Chronology: How Mao Conquered China

Submitted by cathy n on 8 October, 2009 - 3:14

1909–12: democratic upheaval. Abdication of the last Emperor, formation of the Guomindang (1912), followed by a period dominated by the rule of regional warlords.

1919: May 4th Movement — student protests at Japan’s acquisition of German rights in China under the Versailles Treaty.

1920: Formation of Chinese Communist Party.

1924: Communist Party (under pressure from Stalin and his friends in Moscow) joins Guomindang. USSR sends military advisers to help Guomindang.

1927: Guomindang, led by Chiang Kai Shek, seizes Shanghai and massacres Communist workers there. In December 1927 CP attempts an uprising to seize power in Canton, which is heavily defeated. After that, CP organisers retreat to rural areas.

1931: Japan occupies Manchuria.

1933: Japan occupies China north of the Great Wall; withdraws from the League of Nations.

1934: Communist Party, under leadership of Mao Zedong, undertakes “Long March” to retreat to more remote areas.

1936: New alliance formed between Guomindang and Maoists to fight the Japanese.

1937: Capture and sack of Nanjing by Japanese troops. Huge massacre.

1939–45: Second World War. From 1941 Japan is in the war, allied with Germany, and US aids Chiang Kai Shek’s Guomindang as an ally.

1945: Japan surrenders unconditionally at end of World War 2. Soviet Union occupies Manchuria; then withdraws, but takes industrial equipment as ‘war booty’.

1946: Maoists break alliance with Guomindang and launch civil war against it.
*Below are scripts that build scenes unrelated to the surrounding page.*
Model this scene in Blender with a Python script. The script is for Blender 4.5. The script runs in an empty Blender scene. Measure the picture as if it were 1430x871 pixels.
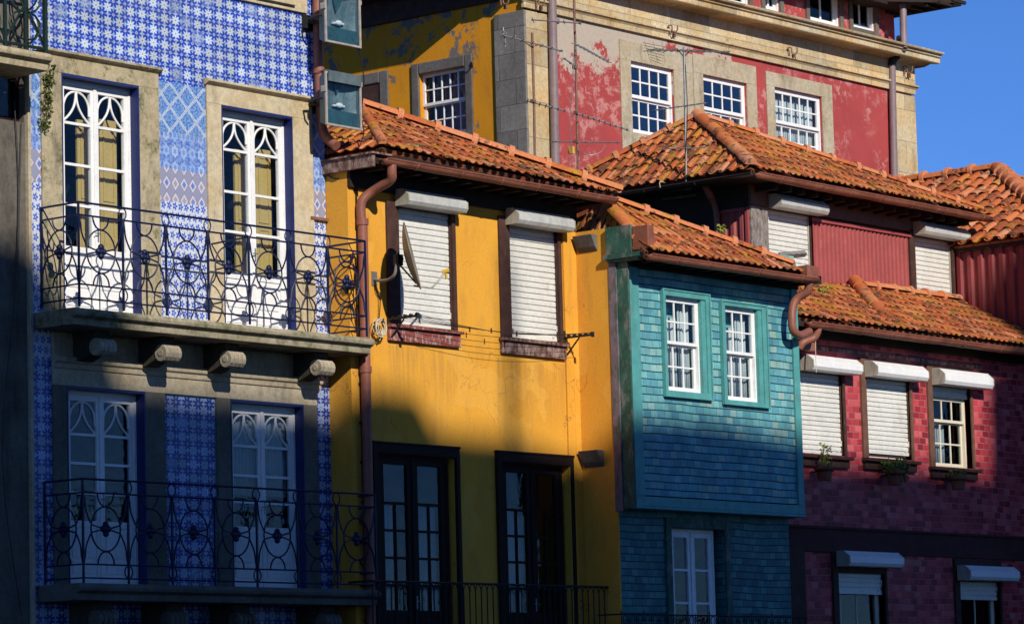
import bpy, math, random
from mathutils import Vector, Matrix
random.seed(7)
sc = bpy.context.scene
COL = sc.collection
R = math.radians

# ---------------------------------------------------------------- camera and measuring
F = 4900.; AL = R(39.6); PT = math.atan(600/4900); RO = .027
fw = Vector((math.cos(PT)*math.cos(AL), math.cos(PT)*math.sin(AL), math.sin(PT)))
r0 = Vector((math.sin(AL), -math.cos(AL), 0)); u0 = r0.cross(fw)
RX = math.cos(RO)*r0 - math.sin(RO)*u0
UX = math.sin(RO)*r0 + math.cos(RO)*u0
CAM = Vector((-30.6747, -30.2416, 1.6))
# the street front runs along +X; n is metres in front of it (towards -Y), z is height
def ray(px, py): return fw + (px-715)/F*RX + (435.5-py)/F*UX
def P(px, py, n=0):
    d = ray(px, py); t = (-n-CAM.y)/d.y
    return (CAM.x+d.x*t, n, CAM.z+d.z*t)
def PS(px, py, s):
    d = ray(px, py); t = (s-CAM.x)/d.x
    return (s, -(CAM.y+d.y*t), CAM.z+d.z*t)
def ext(x0, x1, yt, yb, n):
    """metre extents of a rectangle on the plane n"""
    ym = (yt+yb)/2; xm = (x0+x1)/2
    return P(x0, ym, n)[0], P(x1, ym, n)[0], P(xm, yb, n)[2], P(xm, yt, n)[2]

# ---------------------------------------------------------------- mesh helpers, coordinates (s, n, z)
class MB:
    def __init__(s): s.v = []; s.f = []; s.c = []; s.cc = None; s.m = []; s.mi = 0
    def add(s, vs, fs):
        b = len(s.v); s.v += [tuple(q) for q in vs]
        for f in fs: s.f.append([b+i for i in f]); s.c.append(s.cc); s.m.append(s.mi)
        return s
    def box(s, a, b, n0, n1, z0, z1):
        if a > b: a, b = b, a
        if n0 > n1: n0, n1 = n1, n0
        if z0 > z1: z0, z1 = z1, z0
        return s.add([(a,n0,z0),(b,n0,z0),(b,n1,z0),(a,n1,z0),(a,n0,z1),(b,n0,z1),(b,n1,z1),(a,n1,z1)],
              [(0,1,2,3),(4,7,6,5),(0,4,5,1),(2,6,7,3),(1,5,6,2),(0,3,7,4)])
    def quad(s, *p): return s.add(p, [tuple(range(len(p)))])
    def prism_s(s, prof, a, b):          # profile in (n,z) run along s
        k = len(prof); vs = [(a,n,z) for n,z in prof]+[(b,n,z) for n,z in prof]
        return s.add(vs, [tuple(range(k)), tuple(range(2*k-1,k-1,-1))]+[(i,k+i,k+(i+1)%k,(i+1)%k) for i in range(k)])
    def prism_n(s, prof, a, b):          # profile in (s,z) run along n
        k = len(prof); vs = [(p,a,z) for p,z in prof]+[(p,b,z) for p,z in prof]
        return s.add(vs, [tuple(range(k)), tuple(range(2*k-1,k-1,-1))]+[(i,k+i,k+(i+1)%k,(i+1)%k) for i in range(k)])
    def slab(s, pts, th, d=None):        # polygon with thickness downwards
        k = len(pts); q = [Vector(p) for p in pts]; d = Vector(d) if d else Vector((0,0,-th))
        return s.add([tuple(p) for p in q]+[tuple(p+d) for p in q],
              [tuple(range(k)), tuple(range(2*k-1,k-1,-1))]+[(i,k+i,k+(i+1)%k,(i+1)%k) for i in range(k)])
    def tube(s, path, r, seg=6, cap=True, closed=False):
        path = [Vector(p) for p in path]; n = len(path)
        rs = r if isinstance(r, (list, tuple)) else [r]*n
        prev = None; rings = []
        for i, p in enumerate(path):
            if closed: t = path[(i+1) % n]-path[i-1]
            else: t = path[min(i+1, n-1)]-path[max(i-1, 0)]
            if t.length < 1e-9: t = Vector((0,0,1))
            t.normalize()
            if prev is None:
                a = Vector((0,0,1)) if abs(t.z) < .9 else Vector((1,0,0)); prev = t.cross(a).normalized()
            x = prev - t*prev.dot(t)
            if x.length < 1e-6: x = t.orthogonal()
            x.normalize(); prev = x; y = t.cross(x)
            rings.append([tuple(p+(x*math.cos(2*math.pi*k/seg)+y*math.sin(2*math.pi*k/seg))*rs[i]) for k in range(seg)])
        vs = [q for g in rings for q in g]; fs = []
        m = n if closed else n-1
        for i in range(m):
            a = i*seg; b = ((i+1) % n)*seg
            for k in range(seg): fs.append((a+k, a+(k+1) % seg, b+(k+1) % seg, b+k))
        if cap and not closed: fs.append(tuple(range(seg))); fs.append(tuple((n-1)*seg+k for k in reversed(range(seg))))
        return s.add(vs, fs)
    def ball(s, c, r, sx=1, sy=1, sz=1, a=8, b=6):
        vs = []; fs = []
        for i in range(b+1):
            th = math.pi*i/b
            for k in range(a):
                ph = 2*math.pi*k/a
                vs.append((c[0]+r*sx*math.sin(th)*math.cos(ph), c[1]+r*sy*math.sin(th)*math.sin(ph), c[2]+r*sz*math.cos(th)))
        for i in range(b):
            for k in range(a): fs.append((i*a+k, (i+1)*a+k, (i+1)*a+(k+1) % a, i*a+(k+1) % a))
        return s.add(vs, fs)

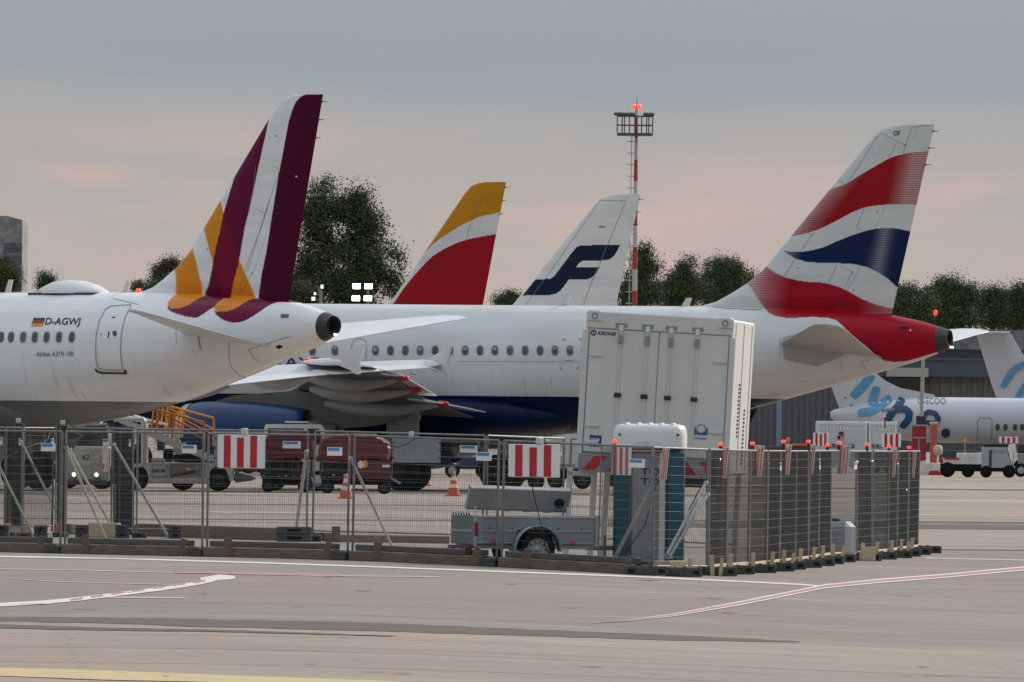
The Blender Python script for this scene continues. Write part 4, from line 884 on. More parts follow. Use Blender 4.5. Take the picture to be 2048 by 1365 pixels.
# floodlight clusters
D = 690.0; s = F / D
def lampmast(u, label, lamps):
    r = thing('floodlight_mast', label, 'floodlight', (ray(u, 600)[0] * D, D, 0), 0, 'floodlights in front of the tall tree'); x0 = ray(u, 600)[0] * D
    MB().tube((0, 0, 0), (0, 0, bz(572, u, D)), .09, 10).build('pole', M_grey, r)
    for (lu, lv, wu, hv, on) in lamps:
        x = (lu - CX) / s - x0; z = bz(lv, lu, D); a, b = wu / 2 / s, hv / 2 / s
        hbx = MB().cbox(x - a - .06, x + a + .06, -.25, .1, z - b - .05, z + b + .05, .03).build('lamp_housing', M_dgrey, r)
        MB().box(x - a, x + a, -.262, -.252, z - b, z + b).build('lens', on, hbx)
        MB().tube((0, .05, z - .1), (x, .0, z), .03, 5).build('bracket', M_grey, r)
M_lw2 = mat('dimmer_lamp_glow', (.9, .9, .85), .3, 0, .02, 3, emit=(1, .96, .85), es=1.3)
lampmast(735, 'floodlight mast with four bright lamps before the tall tree', [(712, 573, 15, 10, M_lampw), (736, 573, 15, 10, M_lampw), (711, 597, 15, 10, M_lampw), (735, 597, 15, 10, M_lampw)])
lampmast(641, 'smaller floodlight mast with turned-away lamps left of the bright one', [(643, 574, 5, 7, M_lw2), (626, 598, 7, 7, M_lw2), (629, 588, 4, 5, M_lw2)])
# small red lamp in front of the right trees
r = thing('warning_light', 'small red warning light on a thin pole above the hangar roof', 'warning light', (ray(1871, 620)[0] * 960, 960, 0))
zz = bz(632, 1871, 960); MB().tube((0, 0, 0), (0, 0, zz), .025, 6).build('pole', M_dgrey, r); MB().lathe([(.06, 0), (.15, .1), (.15, .32), (.06, .46), (.001, .5)], 12, (0, 0, zz), 'Z').build('lens', mat('red_signal_glow', (.8, .03, .02), .3, 0, .02, 3, emit=(1, .05, .04), es=1.0), r)

# ------------------------------------------------------------------ turboprop airliners far right
M_fbw = mat('turboprop_white', (.66, .67, .70), .35, 0, .06, .5); M_fbl = mat('light_blue_lettering', (.12, .38, .62), .5, 0, .1, 2); M_fbd = mat('dark_blue_lettering', (.008, .06, .17), .5, 0, .1, 2)
def turboprop(label, D, dx, full=True):
    s = F / D; r0 = thing('turboprop', label, 'airliner', ((1662 + dx - CX) / s, D, 0)); x00 = (1662 + dx - CX) / s
    U = [1662, 1670, 1690, 1720, 1760, 1800, 1850, 1900, 2000, 2200, 2500, 2560, 2590, 2600]; Tp = [818, 813, 807, 800, 794, 790, 787, 786, 786, 786, 788, 800, 815, 828]; Bt = [828, 835, 845, 857, 866, 872, 876, 877, 877, 877, 876, 872, 860, 842]
    V = []; n = 40
    for u, a, b in zip(U, Tp, Bt):
        zc = HC + (840 - (a + b) / 2) / s; rz = (b - a) / 2 / s
        for i in range(n): t = 2 * math.pi * i / n; V.append(((u - 1662) / s, rz * math.sin(t), zc + rz * math.cos(t)))
    MB().add(V, [(j * n + i, (j + 1) * n + i, (j + 1) * n + (i + 1) % n, j * n + (i + 1) % n) for j in range(len(U) - 1) for i in range(n)], True).build('fuselage', M_fbw, r0)
    q = lambda u, v: ((u - 1662) / s, HC + (840 - unroll(u + dx, v)) / s)
    P = [q(*p) for p in ((1630, 668), (1700, 668), (1722, 705), (1750, 745), (1772, 762), (1800, 776), (1870, 790), (1870, 802), (1680, 816), (1663, 772))]
    MB().prism(P, -.14, .14, 'Y').build('fin', M_fbw, r0)
    zt = q(1660, 668)[1]; MB().cbox(-1.3, 1.2, -3.9, 3.9, zt, zt + .16, .05).build('tailplane', M_fbw, r0)
    zc = HC + (840 - 831.5) / s; R_ = 45.5 / s
    MB().cbox(15.5, 17.8, -13.5, 13.5, zc + R_ - .25, zc + R_ + .12, .08).build('wing', M_fbw, r0)
    for sg in (-1, 1):
        MB().lathe([(.1, 14.5), (.45, 15.2), (.55, 17), (.5, 19.5), (.2, 20.2), (.001, 20.3)], 16, (0, sg * 4.1, zc + .9), 'X').build('engine_nacelle', M_fbw, r0)
        g = MB().tube((16.3, sg * 4.1, .4), (16.3, sg * 4.1, 2.6), .08, 8).build('landing_gear', M_gearm, r0); MB().lathe([(.2, -.12), (.4, -.12), (.42, 0), (.4, .12), (.2, .12)], 18, (16.3, sg * 4.1, .42), 'Y').build('tyre', M_black, g)
    def on(u, v, lift=.03):
        z = HC + (840 - unroll(u, v)) / s; x = (u - dx - 1662) / s
        tp, bt = np.interp(u - dx, U, Tp), np.interp(u - dx, U, Bt); c = HC + (840 - (tp + bt) / 2) / s; rr_ = (bt - tp) / 2 / s
        yf = math.sqrt(max(0, rr_ ** 2 - (z - c) ** 2)); return Vector((x, -max(yf, .14) - lift, z))
    return r0, on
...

US initially seeks to act as mediator between Guomindang and Maoists.

1949: Maoists capture Beijing (Jan.); Shanghai (May); proclaim “People’s Republic of China” (October). Chiang Kai Shek and Guomindang retreat to Taiwan.

1958: Mao launches “Great Leap Forward”, an attempt at forced-march industrialisation and collectivisation of agriculture, which results in 20 million or more deaths through famine.

1961–2: Growing tensions between Mao and the Russian government lead to open diplomatic split. Over the 1960s, the Chinese government helps to organise “Maoist” splits from Communist Parties across the world.

1966–7: “Cultural Revolution” in China. Mao mobilises the army and youth to beat down a faction of the bureaucracy favouring more gradualist and market-oriented policies. Terror, many deaths, huge dislocation of education and economy.

1976: Mao dies. Soon after his death, the “Gang of Four”, ultra-Maoist leaders, are deposed and arrested. From 1978 Deng Xiaoping, a leader of the anti-Maoist faction in the Cultural Revolution, achieves supremacy. China opens up to the world market.

1980s: Chinese government dismantles agricultural collectives and returns land effectively to individual ownership; expands foreign direct investment.

1990s: Large-scale privatisation of Chinese industry.